* **What to work on**
Report only how many lines hold the word "pixels".

════════════════

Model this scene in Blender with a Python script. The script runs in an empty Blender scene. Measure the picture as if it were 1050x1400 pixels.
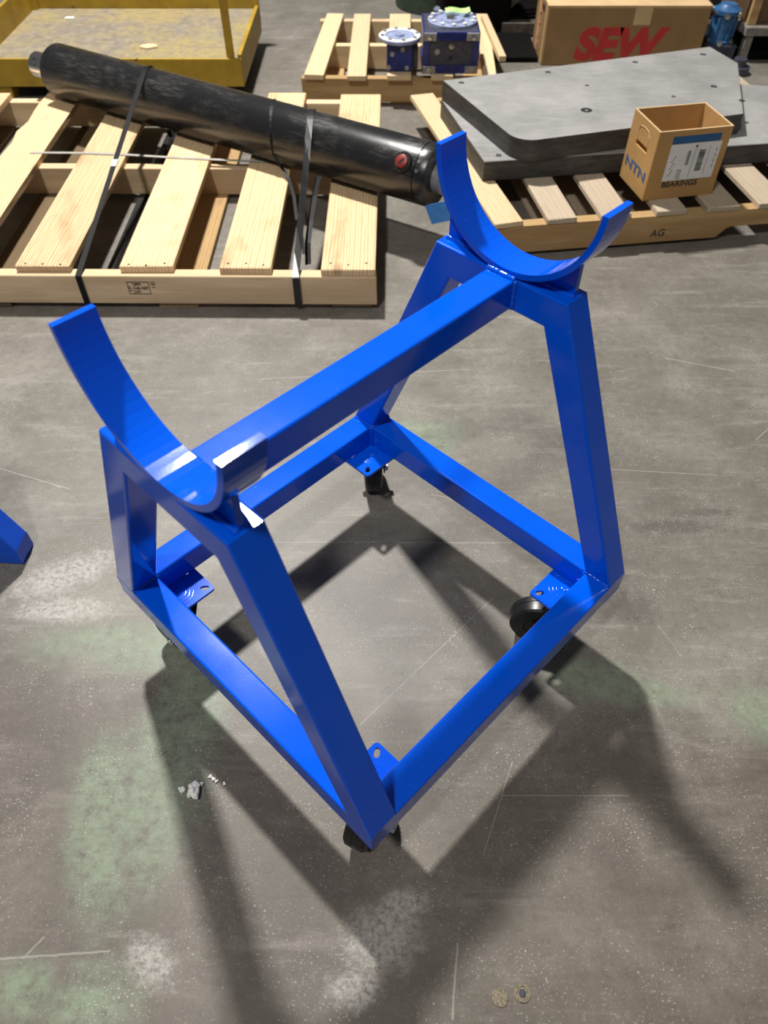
import bpy, bmesh, math, random
from mathutils import Vector, Matrix
random.seed(7)
PI = math.pi
C = bpy.context.scene.collection
scene = bpy.context.scene

# ------------------------------------------------------------------ camera
cam_d = bpy.data.cameras.new('camera'); cam = bpy.data.objects.new('camera', cam_d); C.objects.link(cam)
cam_d.sensor_fit = 'VERTICAL'; cam_d.sensor_height = 36.0; cam_d.sensor_width = 27.0
cam_d.lens = 1017.98 / 1400 * 36.0
CAM = Vector((0.0231, -0.7960, 1.2620))
PITCH = math.radians(49.36)
cam.location = CAM
cam.rotation_euler = (PI/2 - PITCH, 0, 0)
cam_d.clip_start = 0.05
cam_d.dof.use_dof = True
cam_d.dof.focus_distance = 1.36
cam_d.dof.aperture_fstop = 4.6
scene.camera = cam

# ------------------------------------------------------------------ world, lamps, exposure
w = bpy.data.worlds.new('world'); scene.world = w; w.use_nodes = True
w.node_tree.nodes['Background'].inputs[0].default_value = (1.0, 0.985, 0.95, 1)
w.node_tree.nodes['Background'].inputs[1].default_value = 0.10

def lamp(name, loc, target, size, power, col=(1, .97, .92)):
    d = bpy.data.lights.new(name, 'AREA'); d.shape = 'RECTANGLE'; d.size = size[0]; d.size_y = size[1]
    d.energy = power; d.color = col
    o = bpy.data.objects.new(name, d); C.objects.link(o); o.location = loc
    o.rotation_euler = (Vector(target) - Vector(loc)).to_track_quat('-Z', 'Y').to_euler()
    return o
lamp('high_bay_lamp_rear', (-1.057, 3.05, 4.94), (-.4, 1.0, 0), (.27, .27), 480, (1, .975, .925))
lamp('high_bay_lamp_front', (-1.3, -2.0, 5.0), (-.4, 0, 0), (.40, .40), 135, (1, .975, .925))

scene.view_settings.view_transform = 'Standard'
scene.view_settings.look = 'None'
scene.view_settings.gamma = 1.0
scene.view_settings.use_curve_mapping = False
scene.view_settings.exposure = 0.0

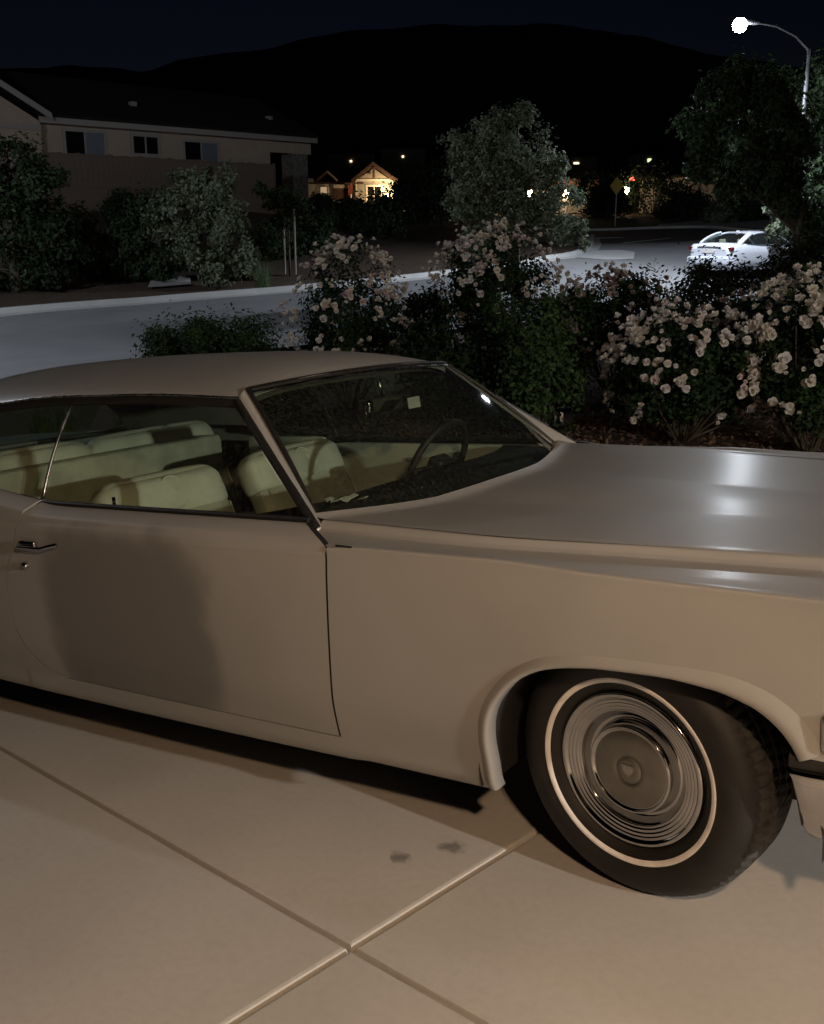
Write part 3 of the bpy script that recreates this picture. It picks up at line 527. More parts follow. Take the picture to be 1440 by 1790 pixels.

════════════════

* **Result of this task**
2